Primavera, verão e outono: dias para contemplar um mundo

Precedente ao nosso conhecimento, onde as flores ruminam

Os seus concretamente, em termos de cores e olores, e os animais, todos

Da mesma época, agarram-se às suas silentes vidas horizontais

De acordo com um código de conduta e, portanto, não se habilitam

A secretariar o homem em sua trama para se tornar divino.

 

Alojado em tudo há um metrônomo estabelecido: então, em maio,

Bebês-pássaros, ainda no ovo, estalidam uns nos outros para Rebentar!;

Os cucos, extasiados por junho, perdem o tom; quando o obeso julho

Volta a aquecer a terra, desatando suas cordas envenenadas,

As víboras entram no jogo; excitadas pela friagem de outubro,

As folhas mais tenras cedem às mais velhas a corrente de ar que as libera.

 

O inverno, no entanto, tem o tempo certo para um olhar dentro

De nós mesmos, e com Nomes Próprios para nos sentarmos frente a frente:

Tempo para a leitura de pensamentos, tempo para experimentar

Novas métricas e novas receitas, tempo adequado

Para refletir sobre eventos observados nos meses mais cálidos,

Até que, transmutados, eles façam parte de um relato humano.

 

Mais adiante, respondendo ao nosso clamor por inteligência,

A máscara da natureza se relaxa, convertendo-se num expressivo sorriso;

Pedras, velhos sapatos, ganham vida, nascem sinais sacramentais,

Com a cabeça, acenam-nos na Primeira Pessoa dos mistérios

Dos quais nada sabem, trazendo uma mensagem da

Única e invisível Fonte das coisas específicas.

 

Tradução: João A. Rodrigues

 

Referência:

 

AUDEN, W. H. In due season. In: __________. Collected poems. Edited by Edward Mendelson. 1. ed.
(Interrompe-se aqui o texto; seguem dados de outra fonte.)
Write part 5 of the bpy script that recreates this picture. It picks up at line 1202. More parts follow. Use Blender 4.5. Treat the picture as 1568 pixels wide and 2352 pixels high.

New York, NY: Vintage Books (A Division of Random House), feb. 1991. p. 801. (‘Vintage International’)

Um comentário:

  1. P.s.: Esta minha versão ao português do poema de W. H. Auden foi, indevidamente, imputada ao literato paulista José Paulo Paes pela mantenedora do blog abaixo, motivo pelo qual venho aqui ratificá-la, elidindo assim aquilo que considero uma prática reprovável, que não se limita a copiar – diga-se, por oportuno, texto e estampa –, indo mais além, incorrendo em falsas atribuições.